Millennium Post

UN meeting calls for global action to stamp out anti-Semitism

UN meeting calls for global action to stamp out anti-Semitism
Amid alarming outbreak of anti-semitism worldwide, the first UN General Assembly meeting on the issue has called for global action to combat violence and discrimination, especially against Jews.

Noting that anti-Semitism was among the oldest forms of prejudice known to mankind, Secretary-General Ban Ki-moon said: “the UN had a duty to speak out against it, as efforts to build a world of mutual understanding were being tested today by rising extremism and barbaric acts.” 

“The poison of hatred was loose in too many places. Jews remained targets, as did Muslims and many others,” he said. “Our responses must avoid perpetuating the cycles of demonisation and playing into the hands of those who seek to divide,” the Secretary-General said.

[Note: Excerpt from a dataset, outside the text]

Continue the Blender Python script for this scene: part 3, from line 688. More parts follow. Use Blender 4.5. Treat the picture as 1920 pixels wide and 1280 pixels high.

Grievances over Israeli actions must never be used as an excuse to attack Jews, he said two weeks after kosher supermaket in Paris that killed four Jews.

Similarly, criticism of Israeli action should not be dismissed as anti-Semitism, he said. The fight against the scourge was a “fight for all of us”, he said, as anti-Semitism was “inseparable from the wider quest for peaceful coexistence and human rights”. The assembly met at the request of 37 western countries, including the US who requested the UN to address the “alarming outbreak of anti-Semitism worldwide.”  It was an informal meeting, attended by about half the 193 member states, so no resolution could be adopted.

But 40 mainly Western countries issued a joint statement afterward urging all nations to “declare their categorical rejection of anti-Semitism,” strengthen laws to combat discrimination, and prosecute those responsible for the crimes.